In The District
February 4th, 2008

I had never visited the nation’s capital before, and was surprised to find how compact it is. From Annie’s apartment on Fifth Street I could easily walk to the White House, or to the Supreme Court, the National Archives, the Smithsonian, the Washington Monument. Instead, I walked in circles, passing my wife’s workplace three times without even recognizing it. She works at the Martin Luther King Jr. Public Library, where on MLK Day President Bush George Bush delivered a speech to a hand-picked audience. No one who works at the library, let alone the regular patrons, knew of George’s impending visit. I was not invited, nor permitted to get within two blocks of the event. The entire neighborhood was crawling with cop cars and festooned with police tape. So even though our troops won’t coming home from Iraq any time soon, yellow ribbons are everywhere in the District of Columbia.

So are reinforced concrete bollards, steel plate barriers, surveillance cameras, guard huts and security personnel. The Homeland Security Act has opened up a wealth of employment opportunities for just about anyone who can squeeze into a uniform and muster a menacing stare.

Still, I was pleasantly surprised to learn that most attractions in our nation’s capital are open to the public and free of admission charge. For a tourist on a budget, or a foraging squirrel, the National Mall is hard to beat.

I made straight for the Lincoln Memorial because Abraham Lincoln is my idea of a great man. He penned some of the finest sentences ever put to paper—speeches and policy positions that have echoed down through the ages unto the very day I climbed the steps to pay my respects, only to find a mass of boisterous teens huddled at the Emancipator’s marbled feet.
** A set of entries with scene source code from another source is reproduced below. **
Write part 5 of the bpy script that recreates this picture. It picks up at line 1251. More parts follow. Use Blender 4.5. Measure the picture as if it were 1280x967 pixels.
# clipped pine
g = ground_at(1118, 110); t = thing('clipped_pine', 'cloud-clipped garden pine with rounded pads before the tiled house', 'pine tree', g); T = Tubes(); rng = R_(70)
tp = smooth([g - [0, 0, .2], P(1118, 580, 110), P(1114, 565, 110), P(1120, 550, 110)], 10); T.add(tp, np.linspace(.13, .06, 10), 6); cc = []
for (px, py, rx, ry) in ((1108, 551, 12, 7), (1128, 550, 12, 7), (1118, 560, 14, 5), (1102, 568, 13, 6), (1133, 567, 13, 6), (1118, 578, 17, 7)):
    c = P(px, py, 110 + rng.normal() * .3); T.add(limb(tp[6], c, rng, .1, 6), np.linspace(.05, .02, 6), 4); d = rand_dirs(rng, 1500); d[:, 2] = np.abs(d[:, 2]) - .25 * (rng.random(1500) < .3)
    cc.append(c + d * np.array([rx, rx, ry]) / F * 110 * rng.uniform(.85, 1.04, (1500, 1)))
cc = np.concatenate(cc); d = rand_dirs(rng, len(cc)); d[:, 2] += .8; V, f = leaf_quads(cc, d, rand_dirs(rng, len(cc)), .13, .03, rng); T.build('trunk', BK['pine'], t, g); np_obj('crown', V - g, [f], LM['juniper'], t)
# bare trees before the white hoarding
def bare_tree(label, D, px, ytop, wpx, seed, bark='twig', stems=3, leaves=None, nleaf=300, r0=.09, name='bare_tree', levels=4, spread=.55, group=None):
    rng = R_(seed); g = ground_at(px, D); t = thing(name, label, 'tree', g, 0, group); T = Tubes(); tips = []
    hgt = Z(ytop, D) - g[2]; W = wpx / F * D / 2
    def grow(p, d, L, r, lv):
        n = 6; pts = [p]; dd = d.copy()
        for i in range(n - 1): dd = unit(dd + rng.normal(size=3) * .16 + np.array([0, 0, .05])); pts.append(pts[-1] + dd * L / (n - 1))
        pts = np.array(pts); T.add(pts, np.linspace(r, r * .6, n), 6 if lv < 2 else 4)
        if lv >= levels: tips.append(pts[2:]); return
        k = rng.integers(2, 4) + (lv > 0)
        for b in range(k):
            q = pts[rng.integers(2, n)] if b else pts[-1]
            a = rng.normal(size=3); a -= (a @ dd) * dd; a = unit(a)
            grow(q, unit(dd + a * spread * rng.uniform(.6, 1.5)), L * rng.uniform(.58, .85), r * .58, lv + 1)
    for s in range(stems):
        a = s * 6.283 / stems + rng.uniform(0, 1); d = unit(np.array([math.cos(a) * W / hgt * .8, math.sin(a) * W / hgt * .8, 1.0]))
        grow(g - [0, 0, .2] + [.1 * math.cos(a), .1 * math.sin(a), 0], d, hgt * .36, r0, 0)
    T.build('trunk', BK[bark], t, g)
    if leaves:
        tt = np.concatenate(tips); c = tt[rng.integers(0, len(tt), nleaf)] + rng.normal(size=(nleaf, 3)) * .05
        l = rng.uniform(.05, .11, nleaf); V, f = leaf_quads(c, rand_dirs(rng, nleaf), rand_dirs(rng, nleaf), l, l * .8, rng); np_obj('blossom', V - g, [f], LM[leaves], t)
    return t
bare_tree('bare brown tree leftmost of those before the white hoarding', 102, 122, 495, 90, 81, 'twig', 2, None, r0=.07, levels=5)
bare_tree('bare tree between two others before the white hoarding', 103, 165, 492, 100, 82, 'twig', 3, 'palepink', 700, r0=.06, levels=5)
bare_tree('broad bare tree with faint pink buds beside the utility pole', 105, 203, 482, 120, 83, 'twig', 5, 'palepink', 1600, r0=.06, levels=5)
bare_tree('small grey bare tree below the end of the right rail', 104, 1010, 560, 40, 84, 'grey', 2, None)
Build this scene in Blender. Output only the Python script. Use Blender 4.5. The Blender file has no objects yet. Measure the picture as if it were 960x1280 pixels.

The enclosed Memorial makes for an excellent echo chamber, and thus Abe’s Gettysburg Address serves merely as a background for a cacophony of mindless cell phone chatter.

“Would you be-lieve I just spent two frickin’ hours at the Holocaust Museum?” a young woman cried out in despair.

“You poor baby!” But my words of condolence fell on deaf ears, much as Abraham Lincoln’s words fell on deaf ears at Gettysburg. Happily, he wrote them down on a piece of paper, and now they are inscribed on white marble walls inside a stately columned hall. Not than anyone has the time read nowadays—not even the sign that reads: QUIET: RESPECT PLEASE.


In the 1951 movie The Day The Earth Stood Still, Martian visitor Klaatu, played by Michael Rennie, was so impressed with the Lincoln Memorial that he briefly reconsidered his plan to exterminate us pesky earthlings before we could build more weapons and invent the cell phone—and thus disrupt the peace and quiet of the entire solar system. But then he got shot dead by some trigger happy goon with a gun, and that changed everything.